(Dataset rows)

--- begin ---

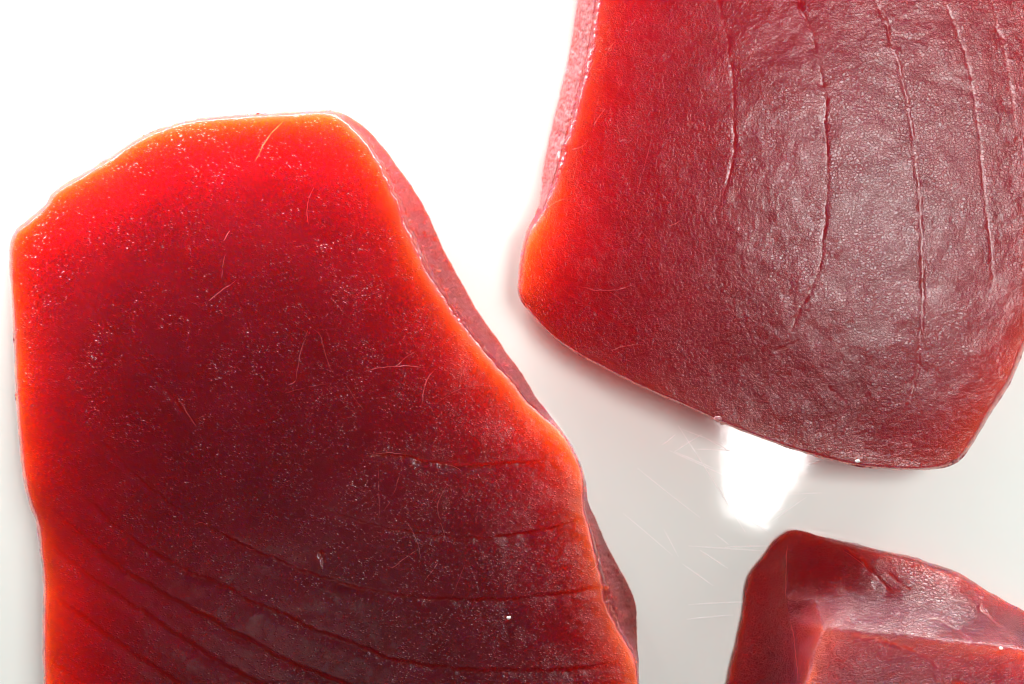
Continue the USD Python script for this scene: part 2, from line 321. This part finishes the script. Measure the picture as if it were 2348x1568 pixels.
# --- large block on the left
R, F_ = 0, 1
o1 = [(20, 540, 9, .62, R), (62, 505, 9, .62, R), (104, 470, 9, .62, R), (120, 438, 9, .62, R), (180, 403, 9, .62, R), (250, 362, 9, .62, R), (310, 318, 9, .62, R), (380, 288, 9, .62, R), (450, 270, 9, .62, R), (560, 262, 9, .62, R), (700, 254, 9, .62, R), (762, 252, 9, .62, R),
      (800, 265, 14, .35, F_), (850, 303, 18, .2, F_), (905, 372, 26, .1, F_), (945, 430, 38, .07, F_), (985, 497, 47, .06, F_), (1010, 560, 48, .06, F_), (1055, 645, 44, .06, F_), (1100, 722, 38, .06, F_), (1155, 800, 32, .1, F_), (1205, 870, 24, .25, F_), (1240, 930, 14, .5, F_),
      (1290, 985, 5, .72, R), (1325, 1045, 5, .72, R), (1343, 1100, 5, .72, R), (1347, 1150, 10, .5, F_), (1372, 1205, 20, .25, F_), (1398, 1265, 26, .15, F_), (1440, 1338, 50, .15, F_), (1458, 1385, 52, .12, F_), (1459, 1440, 38, .2, F_), (1460, 1480, 14, .4, F_), (1465, 1530, 5, .72, R), (1466, 1580, 5, .72, R), (1475, 1720, 6, .72, R),
      (1100, 1790, 11, .72, R), (500, 1790, 11, .72, R), (110, 1770, 9, .72, R), (99, 1640, 7, .72, R), (99, 1560, 7, .72, R), (97, 1480, 7, .72, R), (98, 1400, 7, .72, R), (99, 1330, 7, .72, R), (92, 1270, 7, .72, R), (86, 1205, 8, .72, R), (62, 1145, 9, .72, R), (46, 1060, 10, .72, R), (40, 970, 9, .72, R), (33, 870, 8, .72, R), (30, 740, 7, .72, R), (22, 640, 7, .72, R)]
def top1(q):
    u = (q[:, 0] - 560) * 0.30 + (q[:, 1] - 262) * 0.95
    sm = 1 - np.exp(-np.logaddexp(0, (u + 160) / 60) * 60 / 330)
    l = 1 / (1 + np.exp(-(q[:, 0] - 90) / 45))
    return 0.016 + 0.018 * sm + 0.004 * l * sm - 0.003 * (1 - l)
Z = lambda pts, ox, oy, s: [(ox + s * x, oy + s * y) for x, y in pts]
seams1 = [
    ([(125, 1093), (196, 1143), (243, 1187), (303, 1235), (337, 1255), (405, 1299), (506, 1339), (573, 1380), (658, 1413), (733, 1450), (834, 1484), (902, 1514), (1003, 1531), (1138, 1535), (1306, 1535), (1441, 1514)], 0.00013, 3.11, 0.00019),
    ([(111, 1164), (189, 1228), (270, 1299), (337, 1336), (418, 1383), (492, 1423), (587, 1477), (674, 1525), (782, 1562), (860, 1600)], 0.00016, 3.56, 0.00024),
    ([(100, 1235), (185, 1305), (270, 1366), (337, 1410), (391, 1444), (472, 1498), (556, 1548), (640, 1590)], 0.00016, 3.56, 0.00024),
    ([(105, 1360), (189, 1410), (253, 1457), (303, 1494), (357, 1531), (405, 1565), (450, 1600)], 0.00016, 3.56, 0.00024),
    ([(100, 1505), (142, 1535), (189, 1565), (230, 1600)], 0.00013, 3.56, 0.00019),
    ([(418, 1174), (506, 1224), (573, 1258), (674, 1302), (733, 1322), (834, 1353), (935, 1369), (1070, 1376), (1171, 1373), (1306, 1359), (1400, 1345)], 0.00010, 2.67, 0.00014),
    ([(733, 1154), (800, 1187), (868, 1208), (949, 1221), (1036, 1231), (1121, 1233), (1205, 1221), (1272, 1208), (1345, 1184)], 0.00009, 1.98, 0.00010),
    ([(838, 1043), (885, 1038), (942, 1047), (986, 1057), (1036, 1063), (1104, 1062), (1240, 1058)], 0.00009, 1.98, 0.00043),
    ([(175, 640), (210, 700), (290, 800), (360, 870), (430, 950), (455, 985)], 0.00009, 1.98, 0.00014),
    ([(230, 1010), (330, 1110), (420, 1175)], 0.00007, 1.98, 0.00010),
    ([(520, 640), (560, 720), (575, 760)], 0.00005, 1.98, 0.00005),
]
blk1, h1 = block_thing("tuna_block", "largest dark red tuna block on the left, orange at its top edge", "tuna block", "tuna_flesh_smooth",
    outline=o1, top=top1, seams=seams1, pits=[(736, 1272, 5, 8, .0006), (741, 1288, 3, 9, .0005)], seed=1, under=.12)

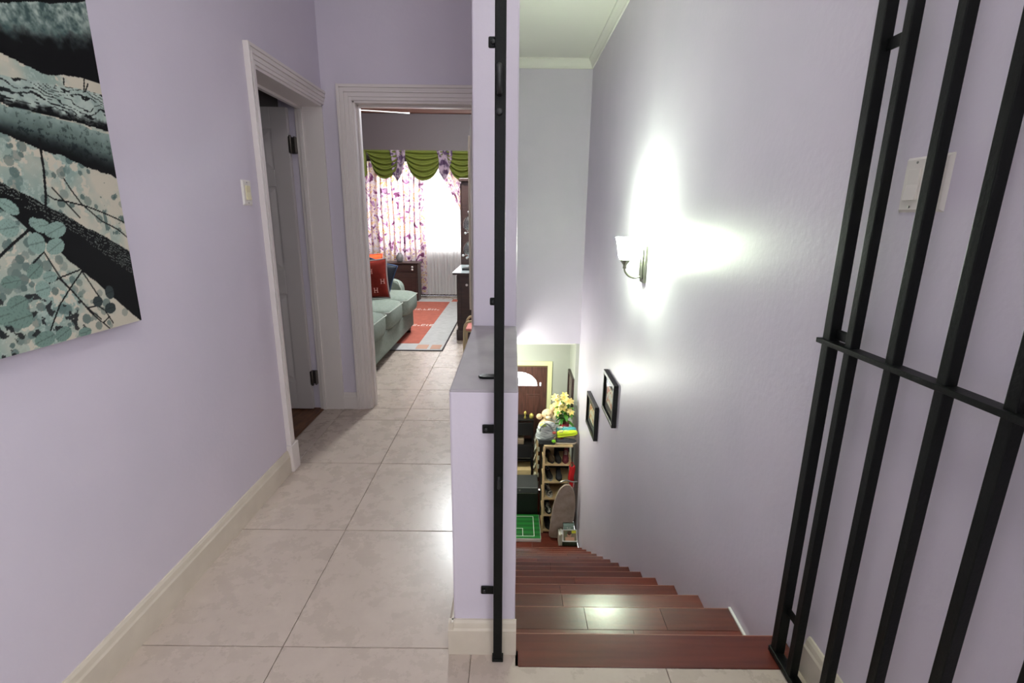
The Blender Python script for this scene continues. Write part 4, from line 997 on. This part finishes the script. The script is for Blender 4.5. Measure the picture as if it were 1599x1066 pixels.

--- end ---

* **GOAL OF THE EXERCISE**: Retype the whole listing exactly and leave the pictures out.

* **FINAL RESULT**:
Continue the USD Python script for this scene: part 2, from line 321. This part finishes the script. Measure the picture as if it were 2348x1568 pixels.
# --- large block on the left
R, F_ = 0, 1
o1 = [(20, 540, 9, .62, R), (62, 505, 9, .62, R), (104, 470, 9, .62, R), (120, 438, 9, .62, R), (180, 403, 9, .62, R), (250, 362, 9, .62, R), (310, 318, 9, .62, R), (380, 288, 9, .62, R), (450, 270, 9, .62, R), (560, 262, 9, .62, R), (700, 254, 9, .62, R), (762, 252, 9, .62, R),
      (800, 265, 14, .35, F_), (850, 303, 18, .2, F_), (905, 372, 26, .1, F_), (945, 430, 38, .07, F_), (985, 497, 47, .06, F_), (1010, 560, 48, .06, F_), (1055, 645, 44, .06, F_), (1100, 722, 38, .06, F_), (1155, 800, 32, .1, F_), (1205, 870, 24, .25, F_), (1240, 930, 14, .5, F_),
      (1290, 985, 5, .72, R), (1325, 1045, 5, .72, R), (1343, 1100, 5, .72, R), (1347, 1150, 10, .5, F_), (1372, 1205, 20, .25, F_), (1398, 1265, 26, .15, F_), (1440, 1338, 50, .15, F_), (1458, 1385, 52, .12, F_), (1459, 1440, 38, .2, F_), (1460, 1480, 14, .4, F_), (1465, 1530, 5, .72, R), (1466, 1580, 5, .72, R), (1475, 1720, 6, .72, R),
      (1100, 1790, 11, .72, R), (500, 1790, 11, .72, R), (110, 1770, 9, .72, R), (99, 1640, 7, .72, R), (99, 1560, 7, .72, R), (97, 1480, 7, .72, R), (98, 1400, 7, .72, R), (99, 1330, 7, .72, R), (92, 1270, 7, .72, R), (86, 1205, 8, .72, R), (62, 1145, 9, .72, R), (46, 1060, 10, .72, R), (40, 970, 9, .72, R), (33, 870, 8, .72, R), (30, 740, 7, .72, R), (22, 640, 7, .72, R)]
def top1(q):
    u = (q[:, 0] - 560) * 0.30 + (q[:, 1] - 262) * 0.95
    sm = 1 - np.exp(-np.logaddexp(0, (u + 160) / 60) * 60 / 330)
    l = 1 / (1 + np.exp(-(q[:, 0] - 90) / 45))
    return 0.016 + 0.018 * sm + 0.004 * l * sm - 0.003 * (1 - l)
Z = lambda pts, ox, oy, s: [(ox + s * x, oy + s * y) for x, y in pts]
seams1 = [
    ([(125, 1093), (196, 1143), (243, 1187), (303, 1235), (337, 1255), (405, 1299), (506, 1339), (573, 1380), (658, 1413), (733, 1450), (834, 1484), (902, 1514), (1003, 1531), (1138, 1535), (1306, 1535), (1441, 1514)], 0.00013, 3.11, 0.00019),
    ([(111, 1164), (189, 1228), (270, 1299), (337, 1336), (418, 1383), (492, 1423), (587, 1477), (674, 1525), (782, 1562), (860, 1600)], 0.00016, 3.56, 0.00024),
    ([(100, 1235), (185, 1305), (270, 1366), (337, 1410), (391, 1444), (472, 1498), (556, 1548), (640, 1590)], 0.00016, 3.56, 0.00024),
    ([(105, 1360), (189, 1410), (253, 1457), (303, 1494), (357, 1531), (405, 1565), (450, 1600)], 0.00016, 3.56, 0.00024),
    ([(100, 1505), (142, 1535), (189, 1565), (230, 1600)], 0.00013, 3.56, 0.00019),
    ([(418, 1174), (506, 1224), (573, 1258), (674, 1302), (733, 1322), (834, 1353), (935, 1369), (1070, 1376), (1171, 1373), (1306, 1359), (1400, 1345)], 0.00010, 2.67, 0.00014),
    ([(733, 1154), (800, 1187), (868, 1208), (949, 1221), (1036, 1231), (1121, 1233), (1205, 1221), (1272, 1208), (1345, 1184)], 0.00009, 1.98, 0.00010),
    ([(838, 1043), (885, 1038), (942, 1047), (986, 1057), (1036, 1063), (1104, 1062), (1240, 1058)], 0.00009, 1.98, 0.00043),
    ([(175, 640), (210, 700), (290, 800), (360, 870), (430, 950), (455, 985)], 0.00009, 1.98, 0.00014),
    ([(230, 1010), (330, 1110), (420, 1175)], 0.00007, 1.98, 0.00010),
    ([(520, 640), (560, 720), (575, 760)], 0.00005, 1.98, 0.00005),
]
blk1, h1 = block_thing("tuna_block", "largest dark red tuna block on the left, orange at its top edge", "tuna block", "tuna_flesh_smooth",
    outline=o1, top=top1, seams=seams1, pits=[(736, 1272, 5, 8, .0006), (741, 1288, 3, 9, .0005)], seed=1, under=.12)

The Blender Python script for this scene continues. Write part 4, from line 997 on. This part finishes the script. The script is for Blender 4.5. Measure the picture as if it were 1599x1066 pixels.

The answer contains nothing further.